To me I feel the fundamental problem that I’m trying to get at is this: I don’t feel like Unity really wants what I want:
‘I want to make great games, the greater the better, and I want them to be successful.’
So from Unity point of view as service/tool provider they should be thinking:
‘I want to help this guy ( and these people ) to make great games, the greater the better. And I want them to be successful’.
But more and more I feel like ‘Unity is trying to monetize me with this stuff’, ‘All these initiatives and resources etc on basically whatever are the latest Silicon Valley-hyped technologies with out very much, if any, proven application in any more critical part of 99.9% of games being made’.
BIM. CAD. Automotive Industry-something. Unity for making animated movies. Pushing different premium services and subscriptions and hyping different partnerships with little-to-no impact on anything except for… I’m not sure… It’s what CEO’s and business people do? Go to lunch meetings and strike up some partnerships and whatnot… Like… That there is basically 98% of the Unity Blog. The GitHub is full of stuff like that also… And it’s barely useful for anybody…
I want to sit you down, Unity, like a misbehaving child and say while pointing my finger at you: "NO! STOP IT! Game Development, okay? Making real games, putting most development resources into the things that’s the most pivotal for the people who are actually successfully and actively using Unity.
This does of course not mean that partnerships cant be great and exciting, that Unity can’t be very useful for a lot of things besides game development and that you shouldn’t lean into that. It doesn’t mean you shouldn’t R&D sassy new technologies even if it might not pay off etc etc etc etc… But that stuff is all you ever hear about and that gets promoted.

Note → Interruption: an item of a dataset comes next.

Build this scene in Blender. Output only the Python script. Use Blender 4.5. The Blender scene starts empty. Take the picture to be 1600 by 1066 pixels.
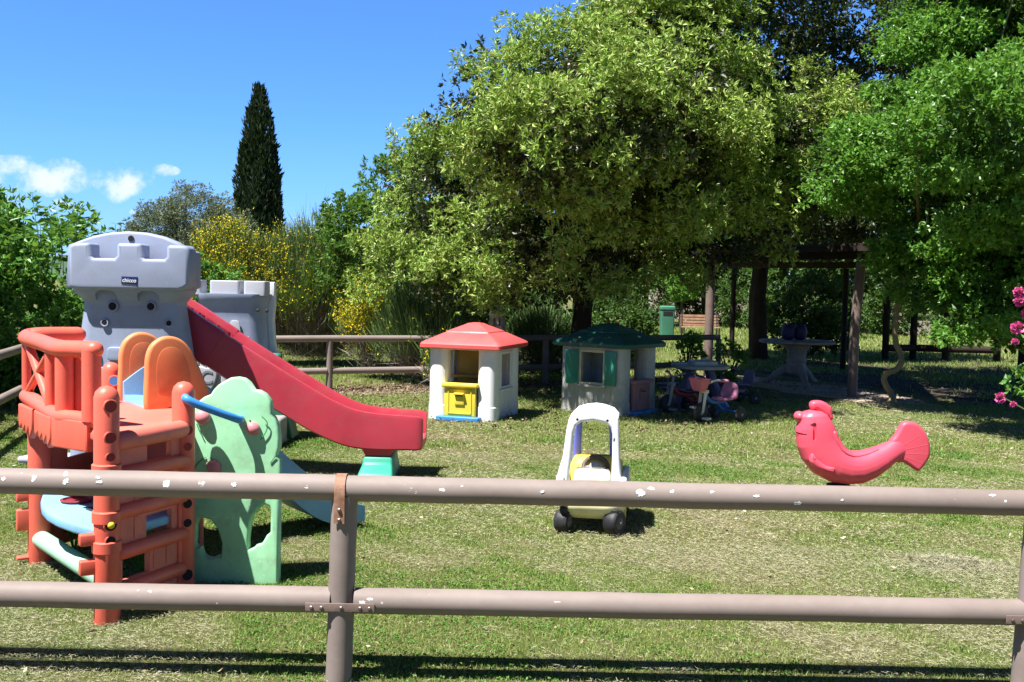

What about doing blogs on game development workflows, system architecture, project setup/management, general game development trends, comparing different contemporary widely used setups for developing AI… Obviously etc etc etc… Yes that stuff exist but I feel like over the past two they’ve been pushed to the brink of extinction…
Do you want to do the same thing I want to do anymore, Unity? Because all the telltale signs are the and the drifting apart, and I’m really confused as to why as surely I’m representing your core user base?
I for one would much perfer skipping the subscription services and all of the freemium-like nickle-and-diming on the ‘Unity Services’ for a royalty-based system, even if it was a substantial cut taken by Unity… Primarily for this reason:
The better you help me make a successful product, period, the more money you make. That means our objectives are perfectly aligned.
Unity is for making great, wonderful successful stuff. Focusing on that should be the end-all be-all. But the message I’m start to feel I’m getting is that it’s not.
That really bums me out because I love Unity. And do help people make great, wonderful successful stuff.